## Task statement:
Return the material word for word. Do not include pictures.
>> Start Available data
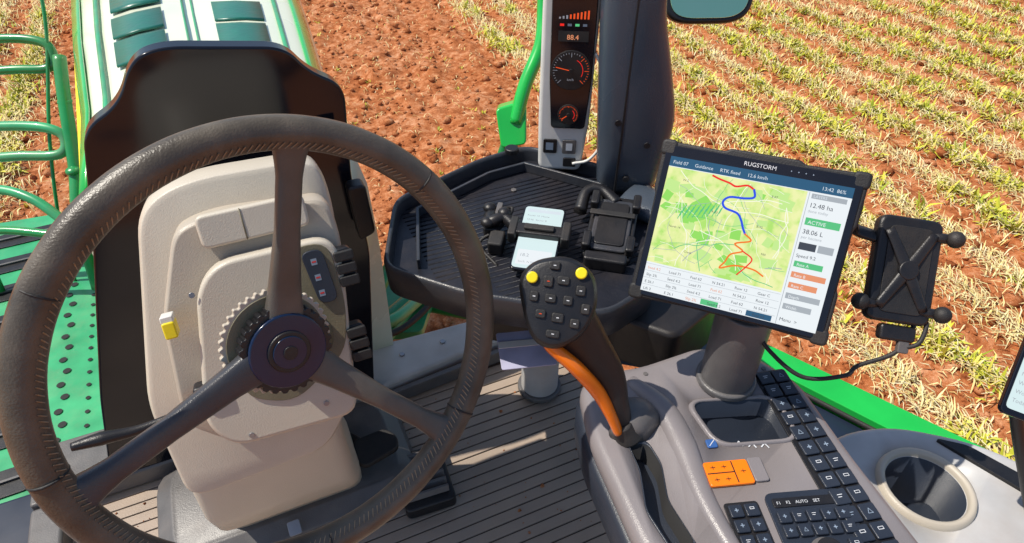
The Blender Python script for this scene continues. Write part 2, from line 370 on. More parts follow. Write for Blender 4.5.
slab("frame_rail",[(-.3,1.1,1.0),(.24,1.1,1.0),(.24,3.2,1.0),(-.3,3.2,1.0)],(0,0,.15),'mint',g,.01)
slab("cab_support",[(-.5,.3,1.2),(.5,.3,1.2),(.5,1.0,1.2),(-.5,1.0,1.2)],(0,0,.3),'black',g,.01)
g=group("work_light_bracket")
slab("bracket_body",[(.560,1.355,2.075),(.635,1.342,2.09),(.610,1.285,2.004),(.553,1.307,1.995)],(.02,.04,-.01),'beamgreen',g,.005,.012)
tube("bracket_arm",[(.60,1.33,2.04),(.64,1.36,2.12),(.70,1.40,2.20),(.73,1.45,2.30),(.76,1.48,2.55)],.017,'beamgreen',g)
tube("bracket_foot",[(.59,1.33,2.03),(.55,1.33,1.9),(.5,1.30,1.7)],.014,'mint',g)
# ------------------------------------------------------------------ LEFT TREAD PLATE
g=group("tread_plate_step")
tp=[(-1.1,2.45),(-.56,2.40),(-.49,1.84),(-.485,1.35),(-.50,1.17),(-1.1,1.17)]
slab("tread_plate",[(x,y,1.45) for x,y in tp],(0,0,-.02),'mintlite',g,.003,.03)
D=Dec(Fr((0,0,1.452),(1,0,0),(0,1,0)))
for row in range(8):
    y=1.20+row*.150
    for (x0,x1) in ((-1.07,-.99),(-.965,-.655)):
        slab("tread_slot",[(x0,y,1.4515),(x1,y+.012,1.4515),(x1,y+.092,1.4515),(x0,y+.080,1.4515)],(0,0,.003),'black',g,.001,.014)
        slab("tread_grip",[(x0+.015,y+.038,1.4550),(x1-.015,y+.050,1.4550),(x1-.015,y+.057,1.4550),(x0+.015,y+.045,1.4550)],(0,0,.006),'greypl',g,.001)
for row in range(25):
    y=1.19+row*.048
    D.poly(circ(.010,12,-.600-.012*(row%2),y),.001,'slot'); D.poly(circ(.006,10,-.545,y+.02),.001,'slot')
D.done("drain_holes",g)
slab("plate_side",[(-.49,1.86,1.43),(-.485,1.35,1.43),(-.485,1.35,1.2),(-.49,1.86,1.2)],(-.012,0,0),'mint',g,.003)
slab("plate_lip",[(-.56,2.40,1.45),(-.49,1.84,1.45),(-.50,1.84,1.45),(-.57,2.40,1.45)],(0,0,.03),'mint',g,.003)
slab("door_threshold",[(-1.1,1.16,1.50),(-.565,1.16,1.50),(-.565,-.1,1.50),(-1.1,-.1,1.50)],(0,0,-.05),'navy',g,.01,.02)
g=group("handrail")
tube("rail_post",[(-.425,2.21,2.05),(-.445,2.13,1.95),(-.47,2.02,1.80),(-.50,1.93,1.68),(-.53,1.90,1.46)],.018,'mint',g)
tube("rail_loop_top",[(-.70,2.36,2.03),(-.60,2.31,2.085),(-.50,2.27,2.09),(-.445,2.24,2.07),(-.46,2.22,2.02),(-.55,2.24,2.02),(-.68,2.28,2.02)],.013,'mint',g)
tube("rail_loop_mid",[(-.80,2.24,1.88),(-.64,2.17,1.895),(-.52,2.11,1.895),(-.475,2.08,1.87),(-.50,2.06,1.83),(-.62,2.10,1.83),(-.80,2.16,1.82)],.014,'mintlite',g)
tube("rail_diag",[(-.80,2.1,1.75),(-.68,2.06,1.757),(-.60,2.0,1.74),(-.55,1.95,1.70),(-.52,1.92,1.66)],.014,'mintlite',g)
tube("rail_lower",[(-.80,2.0,1.66),(-.70,1.97,1.68),(-.56,1.90,1.67)],.012,'mint',g)
tube("rail_thin",[(-.41,2.32,2.25),(-.44,2.25,2.1),(-.52,2.10,1.85),(-.58,2.0,1.6),(-.60,1.98,1.45)],.005,'mint',g)
tube("rail_post_b",[(-.80,2.35,2.05),(-.80,2.25,1.9),(-.80,2.1,1.7),(-.80,2.0,1.46)],.015,'mint',g)
for q in ((-.475,2.005,1.80),(-.50,1.93,1.68),(-.445,2.13,1.95)): sphere("rail_weld",q,.020,'mint',g,(1,1,.6))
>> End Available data
## Worked solution:
The Blender Python script for this scene continues. Write part 2, from line 370 on. More parts follow. Write for Blender 4.5.
slab("frame_rail",[(-.3,1.1,1.0),(.24,1.1,1.0),(.24,3.2,1.0),(-.3,3.2,1.0)],(0,0,.15),'mint',g,.01)
slab("cab_support",[(-.5,.3,1.2),(.5,.3,1.2),(.5,1.0,1.2),(-.5,1.0,1.2)],(0,0,.3),'black',g,.01)
g=group("work_light_bracket")
slab("bracket_body",[(.560,1.355,2.075),(.635,1.342,2.09),(.610,1.285,2.004),(.553,1.307,1.995)],(.02,.04,-.01),'beamgreen',g,.005,.012)
tube("bracket_arm",[(.60,1.33,2.04),(.64,1.36,2.12),(.70,1.40,2.20),(.73,1.45,2.30),(.76,1.48,2.55)],.017,'beamgreen',g)
tube("bracket_foot",[(.59,1.33,2.03),(.55,1.33,1.9),(.5,1.30,1.7)],.014,'mint',g)
# ------------------------------------------------------------------ LEFT TREAD PLATE
g=group("tread_plate_step")
tp=[(-1.1,2.45),(-.56,2.40),(-.49,1.84),(-.485,1.35),(-.50,1.17),(-1.1,1.17)]
slab("tread_plate",[(x,y,1.45) for x,y in tp],(0,0,-.02),'mintlite',g,.003,.03)
D=Dec(Fr((0,0,1.452),(1,0,0),(0,1,0)))
for row in range(8):
    y=1.20+row*.150
    for (x0,x1) in ((-1.07,-.99),(-.965,-.655)):
        slab("tread_slot",[(x0,y,1.4515),(x1,y+.012,1.4515),(x1,y+.092,1.4515),(x0,y+.080,1.4515)],(0,0,.003),'black',g,.001,.014)
        slab("tread_grip",[(x0+.015,y+.038,1.4550),(x1-.015,y+.050,1.4550),(x1-.015,y+.057,1.4550),(x0+.015,y+.045,1.4550)],(0,0,.006),'greypl',g,.001)
for row in range(25):
    y=1.19+row*.048
    D.poly(circ(.010,12,-.600-.012*(row%2),y),.001,'slot'); D.poly(circ(.006,10,-.545,y+.02),.001,'slot')
D.done("drain_holes",g)
slab("plate_side",[(-.49,1.86,1.43),(-.485,1.35,1.43),(-.485,1.35,1.2),(-.49,1.86,1.2)],(-.012,0,0),'mint',g,.003)
slab("plate_lip",[(-.56,2.40,1.45),(-.49,1.84,1.45),(-.50,1.84,1.45),(-.57,2.40,1.45)],(0,0,.03),'mint',g,.003)
slab("door_threshold",[(-1.1,1.16,1.50),(-.565,1.16,1.50),(-.565,-.1,1.50),(-1.1,-.1,1.50)],(0,0,-.05),'navy',g,.01,.02)
g=group("handrail")
tube("rail_post",[(-.425,2.21,2.05),(-.445,2.13,1.95),(-.47,2.02,1.80),(-.50,1.93,1.68),(-.53,1.90,1.46)],.018,'mint',g)
tube("rail_loop_top",[(-.70,2.36,2.03),(-.60,2.31,2.085),(-.50,2.27,2.09),(-.445,2.24,2.07),(-.46,2.22,2.02),(-.55,2.24,2.02),(-.68,2.28,2.02)],.013,'mint',g)
tube("rail_loop_mid",[(-.80,2.24,1.88),(-.64,2.17,1.895),(-.52,2.11,1.895),(-.475,2.08,1.87),(-.50,2.06,1.83),(-.62,2.10,1.83),(-.80,2.16,1.82)],.014,'mintlite',g)
tube("rail_diag",[(-.80,2.1,1.75),(-.68,2.06,1.757),(-.60,2.0,1.74),(-.55,1.95,1.70),(-.52,1.92,1.66)],.014,'mintlite',g)
tube("rail_lower",[(-.80,2.0,1.66),(-.70,1.97,1.68),(-.56,1.90,1.67)],.012,'mint',g)
tube("rail_thin",[(-.41,2.32,2.25),(-.44,2.25,2.1),(-.52,2.10,1.85),(-.58,2.0,1.6),(-.60,1.98,1.45)],.005,'mint',g)
tube("rail_post_b",[(-.80,2.35,2.05),(-.80,2.25,1.9),(-.80,2.1,1.7),(-.80,2.0,1.46)],.015,'mint',g)
for q in ((-.475,2.005,1.80),(-.50,1.93,1.68),(-.445,2.13,1.95)): sphere("rail_weld",q,.020,'mint',g,(1,1,.6))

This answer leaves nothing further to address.